Ege Bamyasi gaat van start met Pinch, dat opent met een gitaarfeedback en de drums van Liebezeit. Deze laatste klinken echt WAANZINNIG: ruimtelijk, helder, naturel, super-crispy, het lijkt wel een Albini-opname. Tussen alle instrumenten zit op deze plaat heel veel ruimte, wat me heel goed bevalt. Al snel valt de rest in. en Pinch gaat ruim 9 minuten door zonder duidelijke structuur of richting, en toch is het helemaal kloppend, tof en fascinerend.
Sing Swan Song is veel gestructureerder, bijna een slaapliedje. Gestructureerder dan dit ga je het bij Can niet krijgen. Het is heel mooi van sfeer, dromerig en wat afstandelijk.
Op One More Night staan de drums weer op de voorgrond, de andere instrumenten en de zang draaien er om heen en doen eigenlijk heel weinig. Maar het is meer dan de som der delen, het eindresultaat is een soort regenwoudfunk uit Keulen.
Vitamin C is waarschijnlijk Can's bekendste nummer en het is dan ook een eindeloos fascinerend werkstukje. Het is een soort "half" liedje. Geen standaard couplet/refrein structuur maar er zitten toch duidelijke elementen van een liedje in, maar sec gezien is het geen liedje. Maar het is superpakkend. Ik kan het echt niet omschrijven, aargh!

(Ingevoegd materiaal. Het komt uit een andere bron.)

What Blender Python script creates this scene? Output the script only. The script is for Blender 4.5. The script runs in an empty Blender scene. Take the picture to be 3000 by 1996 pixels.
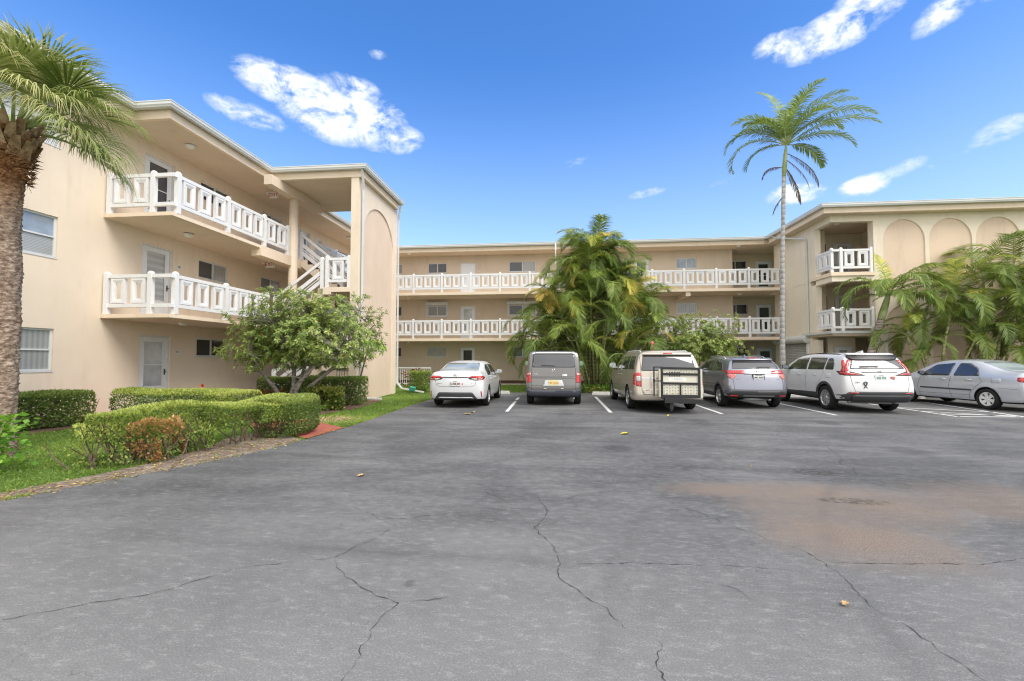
import bpy, bmesh, math, random
import numpy as np
from mathutils import Vector, Matrix, geometry
from mathutils.bvhtree import BVHTree
R = math.radians
scene = bpy.context.scene
COL = scene.collection
rng = np.random.default_rng(7)
random.seed(7)

# ------------------------------------------------------------------ camera
YAW = math.atan(135/1333.0); PITCH = math.atan(52/1333.0)
cd = bpy.data.cameras.new('camera'); cam = bpy.data.objects.new('camera', cd); COL.objects.link(cam)
cd.sensor_width = 36.0; cd.lens = 36.0*1333/3000.0; cd.clip_start = 0.05; cd.clip_end = 2000
cam.location = (0, 0, 1.52); cam.rotation_euler = (math.pi/2 + PITCH, 0, YAW)
scene.camera = cam

# ------------------------------------------------------------------ render look
scene.view_settings.view_transform = 'Standard'; scene.view_settings.look = 'None'
scene.view_settings.gamma = 1.0
scene.view_settings.exposure = 0.80
scene.cycles.max_bounces = 8; scene.cycles.diffuse_bounces = 4; scene.cycles.glossy_bounces = 3
scene.cycles.transmission_bounces = 4; scene.cycles.transparent_max_bounces = 8
scene.cycles.use_denoising = True
scene.cycles.pixel_filter_type = 'BLACKMAN_HARRIS'; scene.cycles.filter_width = 1.15

# ------------------------------------------------------------------ sky and sun
SUN_EL, SUN_AZ = 50.0, 128.0      # azimuth clockwise from +Y: the sun stands behind the camera on the right
world = bpy.data.worlds.new('World'); scene.world = world; world.use_nodes = True
wt = world.node_tree; wt.nodes.clear()
def wn(t, **k):
    n = wt.nodes.new(t)
    for a, b in k.items(): setattr(n, a, b)
    return n
WL = wt.links.new
sky = wn('ShaderNodeTexSky', sky_type='NISHITA'); sky.sun_disc = False
sky.sun_elevation = R(SUN_EL); sky.sun_rotation = R(SUN_AZ)
sky.air_density = 1.0; sky.dust_density = 0.9; sky.ozone_density = 3.0; sky.altitude = 0
SKY_STRENGTH = 0.125
def wmath(op, a, b=None, c=None, clamp=False):
    n = wn('ShaderNodeMath', operation=op); n.use_clamp = clamp
    for i, v in enumerate((a, b, c)):
        if v is None: continue
        if isinstance(v, (int, float)): n.inputs[i].default_value = v
        else: WL(v, n.inputs[i])
    return n.outputs[0]
tc = wn('ShaderNodeTexCoord')
sep = wn('ShaderNodeSeparateXYZ'); WL(tc.outputs['Generated'], sep.inputs[0])
dx, dy, dz = sep.outputs
zc = wmath('MAXIMUM', dz, 0.02)
comb = wn('ShaderNodeCombineXYZ')       # flat cloud layer: direction cut with a plane overhead
WL(wmath('DIVIDE', dx, zc), comb.inputs[0]); WL(wmath('DIVIDE', dy, zc), comb.inputs[1])
# azimuth and elevation in degrees
az = wmath('MULTIPLY', wmath('ARCTAN2', dx, dy), 57.2958)
el = wmath('MULTIPLY', wmath('ARCSINE', dz), 57.2958)
def noise(scale, detail, rough, vec=None, dist=0.0):
    n = wn('ShaderNodeTexNoise'); n.inputs['Scale'].default_value = scale; n.inputs['Detail'].default_value = detail
    n.inputs['Roughness'].default_value = rough; n.inputs['Distortion'].default_value = dist
    WL(vec if vec else comb.outputs[0], n.inputs['Vector']); return n.outputs['Fac']
mp = wn('ShaderNodeCombineXYZ'); WL(wmath('MULTIPLY', az, 0.11), mp.inputs[0]); WL(wmath('MULTIPLY', el, 0.19), mp.inputs[1])
n1 = noise(2.0, 9, 0.66, mp.outputs[0], 0.5)
n2 = noise(7.0, 6, 0.65, mp.outputs[0], 0.3)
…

Soup is het meest "out there" nummer. Het eerste deel is een soort heavy funk, maar als dat is afgelopen gaat alleen de drums door en wat daarna komt is niet anders te beschrijven als dat Czukay in de nabewerking flink over de schreef is gegaan en dat Suzuki zich als sjamanistische spreekstalmeester uitleeft. Bijna musique concrète, ik vind het heerlijk om in te verdwalen.
I'm So Green is weer een heerlijk ongrijpbaar muziekje in de lijn van Vitamin C.
Of Spoon zou ook wel eens het bekendste nummer kunnen zijn. In Duitsland was dit een bona-fide hit, en ook nummer is kort en pakkend zonder een echte songstructuur te hebben.
39 minuten maar het lijkt veel korter... achteraf heb ik vaak zin om 'm nóg een keer op te leggen (en vaak doe ik dat ook!).